> [Stated goal]:
Pick out each line of the records that includes the string "part", and copy it.

━━━━━ Supplied entries ━━━━━

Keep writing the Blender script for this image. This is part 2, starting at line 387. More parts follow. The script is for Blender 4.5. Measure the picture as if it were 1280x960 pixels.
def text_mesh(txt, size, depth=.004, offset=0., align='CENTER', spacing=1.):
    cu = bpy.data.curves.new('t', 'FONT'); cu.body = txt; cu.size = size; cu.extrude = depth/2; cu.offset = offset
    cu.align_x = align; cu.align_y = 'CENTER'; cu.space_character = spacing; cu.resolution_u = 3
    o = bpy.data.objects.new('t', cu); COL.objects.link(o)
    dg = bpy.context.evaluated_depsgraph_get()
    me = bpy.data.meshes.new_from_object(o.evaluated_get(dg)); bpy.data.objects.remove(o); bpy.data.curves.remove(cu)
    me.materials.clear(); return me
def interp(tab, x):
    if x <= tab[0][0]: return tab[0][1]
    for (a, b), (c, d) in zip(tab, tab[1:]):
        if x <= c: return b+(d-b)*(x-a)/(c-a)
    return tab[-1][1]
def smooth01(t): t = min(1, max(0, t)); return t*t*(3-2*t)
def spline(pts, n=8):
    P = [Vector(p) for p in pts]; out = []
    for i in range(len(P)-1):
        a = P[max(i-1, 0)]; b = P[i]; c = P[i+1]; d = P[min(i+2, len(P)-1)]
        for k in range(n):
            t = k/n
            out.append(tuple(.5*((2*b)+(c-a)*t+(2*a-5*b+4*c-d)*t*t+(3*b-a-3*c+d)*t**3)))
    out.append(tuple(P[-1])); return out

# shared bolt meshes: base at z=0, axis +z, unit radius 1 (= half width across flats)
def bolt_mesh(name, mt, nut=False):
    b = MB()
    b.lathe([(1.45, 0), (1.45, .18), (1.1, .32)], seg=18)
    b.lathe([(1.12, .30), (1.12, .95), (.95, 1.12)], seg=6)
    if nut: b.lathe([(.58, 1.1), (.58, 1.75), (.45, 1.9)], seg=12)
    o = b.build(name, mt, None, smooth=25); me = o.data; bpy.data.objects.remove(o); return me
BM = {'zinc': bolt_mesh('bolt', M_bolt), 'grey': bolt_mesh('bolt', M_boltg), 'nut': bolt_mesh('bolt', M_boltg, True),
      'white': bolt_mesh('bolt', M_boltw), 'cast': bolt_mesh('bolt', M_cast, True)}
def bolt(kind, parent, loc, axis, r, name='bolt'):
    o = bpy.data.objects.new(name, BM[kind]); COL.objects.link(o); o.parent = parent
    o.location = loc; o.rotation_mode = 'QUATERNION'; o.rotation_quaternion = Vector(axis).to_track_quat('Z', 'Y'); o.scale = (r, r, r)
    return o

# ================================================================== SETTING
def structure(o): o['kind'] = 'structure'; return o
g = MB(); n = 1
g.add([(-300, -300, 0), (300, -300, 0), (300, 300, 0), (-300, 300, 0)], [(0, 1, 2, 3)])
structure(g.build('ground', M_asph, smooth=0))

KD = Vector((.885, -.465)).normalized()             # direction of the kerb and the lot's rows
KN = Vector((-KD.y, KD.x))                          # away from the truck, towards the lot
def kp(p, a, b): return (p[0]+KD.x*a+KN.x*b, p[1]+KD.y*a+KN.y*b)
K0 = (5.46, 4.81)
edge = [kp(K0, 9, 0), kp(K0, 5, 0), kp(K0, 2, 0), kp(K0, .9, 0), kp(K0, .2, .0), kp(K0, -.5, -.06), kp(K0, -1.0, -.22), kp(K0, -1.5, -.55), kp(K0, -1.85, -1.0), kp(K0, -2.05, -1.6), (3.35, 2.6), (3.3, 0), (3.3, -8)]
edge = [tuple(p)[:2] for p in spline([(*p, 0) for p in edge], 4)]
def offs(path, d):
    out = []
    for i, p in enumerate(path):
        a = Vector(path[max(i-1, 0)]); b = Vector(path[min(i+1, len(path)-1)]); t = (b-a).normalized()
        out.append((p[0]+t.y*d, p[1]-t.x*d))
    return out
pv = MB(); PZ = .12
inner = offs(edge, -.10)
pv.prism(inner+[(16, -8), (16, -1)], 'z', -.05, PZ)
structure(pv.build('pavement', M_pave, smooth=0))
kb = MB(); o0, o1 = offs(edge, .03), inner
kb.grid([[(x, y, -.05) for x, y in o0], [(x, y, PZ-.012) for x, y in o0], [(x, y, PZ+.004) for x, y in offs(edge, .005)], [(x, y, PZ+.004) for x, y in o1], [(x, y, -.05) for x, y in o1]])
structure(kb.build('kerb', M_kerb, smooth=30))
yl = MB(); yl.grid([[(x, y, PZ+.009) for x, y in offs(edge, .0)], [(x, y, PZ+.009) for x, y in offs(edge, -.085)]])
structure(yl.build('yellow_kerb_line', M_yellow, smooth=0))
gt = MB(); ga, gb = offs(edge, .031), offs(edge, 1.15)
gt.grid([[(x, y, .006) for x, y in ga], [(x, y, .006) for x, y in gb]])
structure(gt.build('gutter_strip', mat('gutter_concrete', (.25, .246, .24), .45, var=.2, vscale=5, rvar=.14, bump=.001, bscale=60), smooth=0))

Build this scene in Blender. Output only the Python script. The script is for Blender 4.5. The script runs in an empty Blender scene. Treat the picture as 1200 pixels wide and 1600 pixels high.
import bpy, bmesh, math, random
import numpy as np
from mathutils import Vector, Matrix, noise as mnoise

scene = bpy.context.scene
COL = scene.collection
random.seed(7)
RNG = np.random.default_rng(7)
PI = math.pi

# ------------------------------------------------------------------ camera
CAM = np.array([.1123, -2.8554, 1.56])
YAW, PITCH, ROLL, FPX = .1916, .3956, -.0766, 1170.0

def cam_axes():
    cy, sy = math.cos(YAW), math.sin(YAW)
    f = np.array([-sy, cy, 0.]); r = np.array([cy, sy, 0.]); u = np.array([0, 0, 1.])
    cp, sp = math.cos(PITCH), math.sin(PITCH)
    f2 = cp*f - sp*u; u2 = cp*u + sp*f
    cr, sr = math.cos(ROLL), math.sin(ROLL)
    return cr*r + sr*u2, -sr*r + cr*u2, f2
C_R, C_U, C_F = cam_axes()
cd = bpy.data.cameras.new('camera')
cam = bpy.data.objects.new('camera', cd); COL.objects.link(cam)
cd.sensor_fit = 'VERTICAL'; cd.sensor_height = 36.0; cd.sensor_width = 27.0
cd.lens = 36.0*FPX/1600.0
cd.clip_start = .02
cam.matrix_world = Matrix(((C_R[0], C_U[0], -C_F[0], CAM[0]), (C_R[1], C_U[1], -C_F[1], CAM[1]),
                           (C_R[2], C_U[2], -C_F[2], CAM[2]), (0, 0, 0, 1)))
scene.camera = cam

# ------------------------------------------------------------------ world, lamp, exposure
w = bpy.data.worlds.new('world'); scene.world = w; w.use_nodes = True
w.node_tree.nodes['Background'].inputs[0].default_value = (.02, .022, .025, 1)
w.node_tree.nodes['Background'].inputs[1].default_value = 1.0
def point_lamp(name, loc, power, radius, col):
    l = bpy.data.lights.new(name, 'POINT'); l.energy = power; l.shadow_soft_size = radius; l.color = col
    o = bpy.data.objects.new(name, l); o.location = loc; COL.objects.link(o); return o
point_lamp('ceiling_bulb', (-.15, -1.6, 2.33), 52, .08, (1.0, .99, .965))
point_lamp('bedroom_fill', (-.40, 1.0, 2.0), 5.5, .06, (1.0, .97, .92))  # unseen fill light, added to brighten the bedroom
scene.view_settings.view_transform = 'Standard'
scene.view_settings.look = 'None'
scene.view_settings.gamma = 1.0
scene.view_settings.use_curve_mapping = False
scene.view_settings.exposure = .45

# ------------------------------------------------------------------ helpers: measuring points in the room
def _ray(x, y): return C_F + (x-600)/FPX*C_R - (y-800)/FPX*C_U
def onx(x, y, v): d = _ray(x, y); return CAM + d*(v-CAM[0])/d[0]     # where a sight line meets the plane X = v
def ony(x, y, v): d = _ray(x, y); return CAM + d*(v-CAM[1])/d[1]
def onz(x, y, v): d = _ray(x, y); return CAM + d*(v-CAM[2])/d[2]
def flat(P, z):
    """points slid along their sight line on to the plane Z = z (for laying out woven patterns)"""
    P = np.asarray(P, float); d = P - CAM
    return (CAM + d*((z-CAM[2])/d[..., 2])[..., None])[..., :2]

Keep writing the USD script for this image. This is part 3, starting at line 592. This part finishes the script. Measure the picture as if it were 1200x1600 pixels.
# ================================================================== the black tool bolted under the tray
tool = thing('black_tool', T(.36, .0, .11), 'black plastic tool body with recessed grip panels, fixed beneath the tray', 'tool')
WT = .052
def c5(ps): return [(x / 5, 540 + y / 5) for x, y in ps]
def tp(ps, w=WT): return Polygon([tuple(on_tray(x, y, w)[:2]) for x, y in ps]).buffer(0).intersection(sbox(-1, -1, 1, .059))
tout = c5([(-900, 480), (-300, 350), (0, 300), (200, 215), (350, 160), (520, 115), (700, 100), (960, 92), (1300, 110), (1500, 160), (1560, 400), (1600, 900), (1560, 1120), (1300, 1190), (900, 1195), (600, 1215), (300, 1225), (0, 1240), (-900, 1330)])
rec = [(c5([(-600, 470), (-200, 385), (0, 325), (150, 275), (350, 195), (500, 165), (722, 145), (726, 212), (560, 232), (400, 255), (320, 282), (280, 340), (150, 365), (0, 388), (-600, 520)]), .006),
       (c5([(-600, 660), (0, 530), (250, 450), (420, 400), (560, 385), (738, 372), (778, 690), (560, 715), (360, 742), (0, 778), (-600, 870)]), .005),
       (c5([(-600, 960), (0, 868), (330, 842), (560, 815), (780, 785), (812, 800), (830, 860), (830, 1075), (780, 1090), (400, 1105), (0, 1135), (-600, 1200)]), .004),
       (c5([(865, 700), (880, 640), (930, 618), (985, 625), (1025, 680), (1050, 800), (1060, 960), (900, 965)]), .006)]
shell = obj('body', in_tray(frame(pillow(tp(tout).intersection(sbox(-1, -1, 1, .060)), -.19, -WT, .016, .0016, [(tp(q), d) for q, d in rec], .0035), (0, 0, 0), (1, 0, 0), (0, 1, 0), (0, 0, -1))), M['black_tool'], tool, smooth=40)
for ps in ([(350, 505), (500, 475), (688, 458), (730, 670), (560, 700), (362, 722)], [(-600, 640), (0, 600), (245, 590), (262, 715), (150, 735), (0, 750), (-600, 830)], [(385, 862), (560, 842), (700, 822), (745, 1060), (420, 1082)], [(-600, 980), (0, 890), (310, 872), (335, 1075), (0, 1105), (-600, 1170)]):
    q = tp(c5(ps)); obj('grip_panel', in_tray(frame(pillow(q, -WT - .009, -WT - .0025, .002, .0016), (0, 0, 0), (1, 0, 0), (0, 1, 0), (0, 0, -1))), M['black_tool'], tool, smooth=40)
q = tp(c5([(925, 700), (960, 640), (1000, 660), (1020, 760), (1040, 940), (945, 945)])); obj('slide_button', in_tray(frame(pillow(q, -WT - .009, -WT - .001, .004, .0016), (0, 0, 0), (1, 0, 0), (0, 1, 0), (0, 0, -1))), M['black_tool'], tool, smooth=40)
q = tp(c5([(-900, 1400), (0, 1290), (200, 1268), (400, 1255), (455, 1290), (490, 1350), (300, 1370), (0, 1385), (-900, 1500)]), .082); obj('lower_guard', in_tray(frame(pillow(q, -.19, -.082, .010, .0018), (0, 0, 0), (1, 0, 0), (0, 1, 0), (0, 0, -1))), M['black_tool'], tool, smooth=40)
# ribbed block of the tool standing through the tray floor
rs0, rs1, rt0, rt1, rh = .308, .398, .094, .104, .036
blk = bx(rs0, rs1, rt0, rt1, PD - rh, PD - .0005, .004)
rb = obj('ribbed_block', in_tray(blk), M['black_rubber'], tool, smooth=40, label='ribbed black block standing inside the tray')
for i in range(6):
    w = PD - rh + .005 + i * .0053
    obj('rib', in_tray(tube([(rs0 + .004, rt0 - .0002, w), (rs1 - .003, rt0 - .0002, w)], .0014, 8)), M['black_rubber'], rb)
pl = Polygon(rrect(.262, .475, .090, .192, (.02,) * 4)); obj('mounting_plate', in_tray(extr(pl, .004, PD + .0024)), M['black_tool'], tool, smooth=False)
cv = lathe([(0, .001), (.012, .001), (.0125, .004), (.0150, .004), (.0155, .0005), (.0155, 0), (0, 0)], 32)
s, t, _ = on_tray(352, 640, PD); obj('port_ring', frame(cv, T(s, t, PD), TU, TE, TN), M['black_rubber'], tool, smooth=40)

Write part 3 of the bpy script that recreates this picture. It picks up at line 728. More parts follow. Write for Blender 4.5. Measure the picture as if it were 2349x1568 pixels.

━━━━━

> [Exercise response]:
Keep writing the Blender script for this image. This is part 2, starting at line 387. More parts follow. The script is for Blender 4.5. Measure the picture as if it were 1280x960 pixels.
Keep writing the USD script for this image. This is part 3, starting at line 592. This part finishes the script. Measure the picture as if it were 1200x1600 pixels.
Write part 3 of the bpy script that recreates this picture. It picks up at line 728. More parts follow. Write for Blender 4.5. Measure the picture as if it were 2349x1568 pixels.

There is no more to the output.